L'ouverture de la grande mosquée de Cergy s'inscrit dans un processus général d'installation de ces édifices dans le paysage urbain et de normalisation des rapports entre associations musulmanes et pouvoirs publics. D'autres grands projets devraient aboutir dans les prochaines années, au gré des financements. Au total, quelque 200 constructions d'envergures diverses sont en cours, assurant peu à peu le maillage du territoire.

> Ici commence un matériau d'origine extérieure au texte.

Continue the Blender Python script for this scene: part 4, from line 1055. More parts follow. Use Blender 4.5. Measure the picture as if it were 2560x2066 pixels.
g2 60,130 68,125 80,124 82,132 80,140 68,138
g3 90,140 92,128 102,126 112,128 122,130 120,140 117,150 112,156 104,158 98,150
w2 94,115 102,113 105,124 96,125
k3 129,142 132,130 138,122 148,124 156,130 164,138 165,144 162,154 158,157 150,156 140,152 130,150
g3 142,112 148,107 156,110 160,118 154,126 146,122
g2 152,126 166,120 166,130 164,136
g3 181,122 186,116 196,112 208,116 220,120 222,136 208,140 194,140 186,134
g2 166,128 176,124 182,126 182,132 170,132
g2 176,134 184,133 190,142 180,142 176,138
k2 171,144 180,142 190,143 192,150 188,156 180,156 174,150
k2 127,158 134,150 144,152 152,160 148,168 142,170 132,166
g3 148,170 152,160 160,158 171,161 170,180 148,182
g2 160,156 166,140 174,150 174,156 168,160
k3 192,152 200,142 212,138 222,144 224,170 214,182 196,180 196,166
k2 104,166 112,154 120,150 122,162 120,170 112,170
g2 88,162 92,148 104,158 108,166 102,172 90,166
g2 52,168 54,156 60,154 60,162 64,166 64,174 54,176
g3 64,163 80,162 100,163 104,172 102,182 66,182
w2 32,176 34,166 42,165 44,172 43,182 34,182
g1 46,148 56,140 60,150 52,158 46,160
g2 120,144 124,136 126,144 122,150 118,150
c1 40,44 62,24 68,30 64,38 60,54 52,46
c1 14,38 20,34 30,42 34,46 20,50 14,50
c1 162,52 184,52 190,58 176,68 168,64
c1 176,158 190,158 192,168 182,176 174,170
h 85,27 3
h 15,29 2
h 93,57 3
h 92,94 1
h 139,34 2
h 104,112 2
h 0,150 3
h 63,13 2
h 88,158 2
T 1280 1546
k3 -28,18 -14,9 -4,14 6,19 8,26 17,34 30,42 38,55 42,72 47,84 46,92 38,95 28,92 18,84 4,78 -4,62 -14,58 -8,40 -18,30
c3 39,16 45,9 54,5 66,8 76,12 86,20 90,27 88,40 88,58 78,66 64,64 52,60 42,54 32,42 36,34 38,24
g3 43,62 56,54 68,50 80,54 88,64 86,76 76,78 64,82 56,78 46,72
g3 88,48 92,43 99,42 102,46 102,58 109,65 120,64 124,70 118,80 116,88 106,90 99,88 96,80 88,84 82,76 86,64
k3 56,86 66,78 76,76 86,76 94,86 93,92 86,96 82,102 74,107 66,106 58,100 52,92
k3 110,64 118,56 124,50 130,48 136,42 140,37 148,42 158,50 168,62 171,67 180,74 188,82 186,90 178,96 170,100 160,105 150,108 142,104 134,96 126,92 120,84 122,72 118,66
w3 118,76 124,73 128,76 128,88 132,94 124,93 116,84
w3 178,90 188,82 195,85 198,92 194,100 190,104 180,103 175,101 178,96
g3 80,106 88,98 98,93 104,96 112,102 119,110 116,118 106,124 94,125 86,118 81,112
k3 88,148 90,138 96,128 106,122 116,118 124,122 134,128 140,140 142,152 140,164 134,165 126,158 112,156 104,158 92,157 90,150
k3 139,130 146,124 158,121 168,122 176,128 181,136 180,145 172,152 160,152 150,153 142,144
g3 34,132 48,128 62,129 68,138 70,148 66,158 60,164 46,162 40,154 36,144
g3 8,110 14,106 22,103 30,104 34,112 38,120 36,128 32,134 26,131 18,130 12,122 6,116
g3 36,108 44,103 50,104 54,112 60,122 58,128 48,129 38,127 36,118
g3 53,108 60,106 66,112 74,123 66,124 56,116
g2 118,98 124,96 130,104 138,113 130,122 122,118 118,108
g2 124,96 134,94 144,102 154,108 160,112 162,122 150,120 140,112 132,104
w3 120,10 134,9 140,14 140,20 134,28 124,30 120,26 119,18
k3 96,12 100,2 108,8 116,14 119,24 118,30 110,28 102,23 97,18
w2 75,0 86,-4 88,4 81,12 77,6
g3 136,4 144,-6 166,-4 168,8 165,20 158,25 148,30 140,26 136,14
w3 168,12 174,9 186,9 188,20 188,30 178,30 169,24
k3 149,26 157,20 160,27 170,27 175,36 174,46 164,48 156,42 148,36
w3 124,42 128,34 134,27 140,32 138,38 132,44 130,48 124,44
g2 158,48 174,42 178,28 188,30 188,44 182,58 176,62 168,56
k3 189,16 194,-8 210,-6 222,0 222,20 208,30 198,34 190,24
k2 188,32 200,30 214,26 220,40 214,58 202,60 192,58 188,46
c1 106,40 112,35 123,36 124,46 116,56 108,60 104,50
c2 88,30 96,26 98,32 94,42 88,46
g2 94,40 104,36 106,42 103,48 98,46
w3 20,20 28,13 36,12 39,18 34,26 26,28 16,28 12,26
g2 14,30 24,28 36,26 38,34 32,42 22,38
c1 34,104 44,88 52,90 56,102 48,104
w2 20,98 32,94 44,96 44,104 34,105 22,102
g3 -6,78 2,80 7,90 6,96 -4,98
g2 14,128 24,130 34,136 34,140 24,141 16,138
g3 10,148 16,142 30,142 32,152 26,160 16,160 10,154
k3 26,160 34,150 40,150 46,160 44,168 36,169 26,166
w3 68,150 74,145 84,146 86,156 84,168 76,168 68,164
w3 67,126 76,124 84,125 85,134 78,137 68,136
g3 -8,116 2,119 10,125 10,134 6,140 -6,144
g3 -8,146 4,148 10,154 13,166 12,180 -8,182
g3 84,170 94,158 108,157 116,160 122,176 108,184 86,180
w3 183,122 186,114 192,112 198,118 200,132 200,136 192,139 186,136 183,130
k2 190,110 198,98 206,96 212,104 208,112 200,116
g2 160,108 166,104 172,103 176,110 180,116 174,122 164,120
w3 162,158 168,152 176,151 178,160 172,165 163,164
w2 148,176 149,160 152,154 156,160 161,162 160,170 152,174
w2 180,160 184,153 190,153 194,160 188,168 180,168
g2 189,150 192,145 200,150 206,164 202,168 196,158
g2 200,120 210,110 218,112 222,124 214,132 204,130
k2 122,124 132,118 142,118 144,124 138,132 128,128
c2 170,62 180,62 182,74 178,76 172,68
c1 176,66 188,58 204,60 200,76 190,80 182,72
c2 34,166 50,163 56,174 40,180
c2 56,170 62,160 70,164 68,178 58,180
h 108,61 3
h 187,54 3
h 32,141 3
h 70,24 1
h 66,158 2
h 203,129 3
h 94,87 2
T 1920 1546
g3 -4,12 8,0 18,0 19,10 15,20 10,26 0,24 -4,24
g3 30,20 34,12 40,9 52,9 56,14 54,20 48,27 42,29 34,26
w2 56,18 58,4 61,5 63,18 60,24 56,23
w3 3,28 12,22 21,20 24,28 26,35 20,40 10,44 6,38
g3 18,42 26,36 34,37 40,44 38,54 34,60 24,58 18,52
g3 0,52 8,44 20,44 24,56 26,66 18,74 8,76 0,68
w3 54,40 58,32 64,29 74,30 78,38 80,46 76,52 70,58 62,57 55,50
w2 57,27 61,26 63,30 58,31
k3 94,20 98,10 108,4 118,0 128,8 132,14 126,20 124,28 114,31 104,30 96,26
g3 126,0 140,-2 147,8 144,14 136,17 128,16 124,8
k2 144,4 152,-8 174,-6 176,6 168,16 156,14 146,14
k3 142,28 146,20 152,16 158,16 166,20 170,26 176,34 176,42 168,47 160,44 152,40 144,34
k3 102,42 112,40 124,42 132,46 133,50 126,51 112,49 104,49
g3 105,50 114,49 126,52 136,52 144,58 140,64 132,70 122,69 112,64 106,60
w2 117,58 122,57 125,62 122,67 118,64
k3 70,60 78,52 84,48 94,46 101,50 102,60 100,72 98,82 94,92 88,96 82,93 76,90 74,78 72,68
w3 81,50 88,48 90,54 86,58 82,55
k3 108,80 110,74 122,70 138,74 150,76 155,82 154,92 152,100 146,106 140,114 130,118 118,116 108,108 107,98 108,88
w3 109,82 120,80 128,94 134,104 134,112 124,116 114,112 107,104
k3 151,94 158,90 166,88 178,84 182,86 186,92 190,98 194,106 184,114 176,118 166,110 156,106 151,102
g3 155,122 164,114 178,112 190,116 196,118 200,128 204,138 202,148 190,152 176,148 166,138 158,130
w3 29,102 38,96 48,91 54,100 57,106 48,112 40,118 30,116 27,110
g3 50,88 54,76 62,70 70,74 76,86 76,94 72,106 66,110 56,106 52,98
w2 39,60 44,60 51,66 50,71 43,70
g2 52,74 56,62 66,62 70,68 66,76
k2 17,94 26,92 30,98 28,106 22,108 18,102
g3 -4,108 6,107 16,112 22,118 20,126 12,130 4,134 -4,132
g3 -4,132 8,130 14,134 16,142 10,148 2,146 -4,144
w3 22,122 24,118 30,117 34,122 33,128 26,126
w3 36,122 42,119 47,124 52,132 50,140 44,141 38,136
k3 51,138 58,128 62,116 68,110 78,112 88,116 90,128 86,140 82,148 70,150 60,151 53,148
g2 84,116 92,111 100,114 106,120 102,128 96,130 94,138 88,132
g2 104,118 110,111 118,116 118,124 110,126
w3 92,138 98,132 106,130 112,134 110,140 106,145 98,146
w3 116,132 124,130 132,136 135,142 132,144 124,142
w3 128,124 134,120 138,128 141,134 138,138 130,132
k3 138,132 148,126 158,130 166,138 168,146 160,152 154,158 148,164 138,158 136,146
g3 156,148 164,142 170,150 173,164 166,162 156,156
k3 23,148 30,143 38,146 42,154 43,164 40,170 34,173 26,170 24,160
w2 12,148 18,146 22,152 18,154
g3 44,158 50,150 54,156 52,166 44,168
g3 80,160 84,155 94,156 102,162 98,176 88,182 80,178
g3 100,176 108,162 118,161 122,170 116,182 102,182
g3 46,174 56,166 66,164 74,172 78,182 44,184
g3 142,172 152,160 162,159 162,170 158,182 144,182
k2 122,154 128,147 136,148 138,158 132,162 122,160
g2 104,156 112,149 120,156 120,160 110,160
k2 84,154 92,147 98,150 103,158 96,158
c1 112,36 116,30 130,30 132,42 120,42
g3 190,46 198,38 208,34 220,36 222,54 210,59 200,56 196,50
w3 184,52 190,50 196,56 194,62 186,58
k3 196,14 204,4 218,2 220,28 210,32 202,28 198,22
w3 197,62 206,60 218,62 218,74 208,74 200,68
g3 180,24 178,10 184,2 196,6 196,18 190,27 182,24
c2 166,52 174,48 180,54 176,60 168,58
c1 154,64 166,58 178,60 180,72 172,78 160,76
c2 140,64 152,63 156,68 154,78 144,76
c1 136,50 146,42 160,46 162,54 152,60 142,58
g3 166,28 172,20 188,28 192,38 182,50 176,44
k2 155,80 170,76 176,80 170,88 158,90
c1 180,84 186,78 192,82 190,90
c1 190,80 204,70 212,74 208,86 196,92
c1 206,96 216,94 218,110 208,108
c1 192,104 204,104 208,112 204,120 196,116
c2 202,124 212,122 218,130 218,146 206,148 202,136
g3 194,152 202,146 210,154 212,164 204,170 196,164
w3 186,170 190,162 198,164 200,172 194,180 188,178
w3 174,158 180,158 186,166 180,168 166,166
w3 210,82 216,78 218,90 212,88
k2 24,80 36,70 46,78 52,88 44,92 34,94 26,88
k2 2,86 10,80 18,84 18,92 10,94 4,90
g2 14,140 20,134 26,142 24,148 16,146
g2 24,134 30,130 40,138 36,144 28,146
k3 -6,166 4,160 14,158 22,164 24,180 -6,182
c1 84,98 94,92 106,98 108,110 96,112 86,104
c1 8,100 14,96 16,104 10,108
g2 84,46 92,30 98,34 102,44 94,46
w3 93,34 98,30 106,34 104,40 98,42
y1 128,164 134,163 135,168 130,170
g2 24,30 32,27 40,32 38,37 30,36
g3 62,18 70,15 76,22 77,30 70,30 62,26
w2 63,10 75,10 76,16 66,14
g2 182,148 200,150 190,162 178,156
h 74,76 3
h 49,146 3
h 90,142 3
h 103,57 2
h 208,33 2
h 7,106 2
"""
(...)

Dans la majorité des cas, ce nouveau contexte permet une implantation sereine, mais le modèle privilégié à Cergy, soutien et accompagnement politique conditionnés, n'est pas général. L'inauguration de la grande mosquée de Saint-Etienne, le 19 juin, illustre cette diversité dans l'organisation et le financement de l'islam de France.

A Saint-Etienne, c'est le Maroc qui a payé la mosquée en apportant 6 des 8 millions d'euros qu'a coûtés l'édifice. Le ministre des affaires religieuses du royaume chérifien a assisté à l'inauguration. Et, contre l'avis de certains musulmans eux-mêmes, la mosquée porte le nom de Mohammed VI. L'imam a été nommé par le gouvernement marocain, dont il demeure un salarié.

Face aux besoins, le Maroc, l'Algérie, la Turquie et la Tunisie mettent en effet des dizaines d'imams à disposition des associations musulmanes françaises. Les religieux sont censés demeurer quatre à cinq ans sur place. L'ancien imam de Saint-Etienne, évincé lors de l'ouverture de la mosquée, était en place depuis dix-sept ans. A Cergy, c'est " un appel à candidature " qui a permis de sélectionner l'imam. Un universitaire français d'origine algérienne, Tahar Mahdi, a été retenu. Lui sera payé par la mosquée. Inutile de préciser que le maire de Cergy préfère son modèle à tout autre.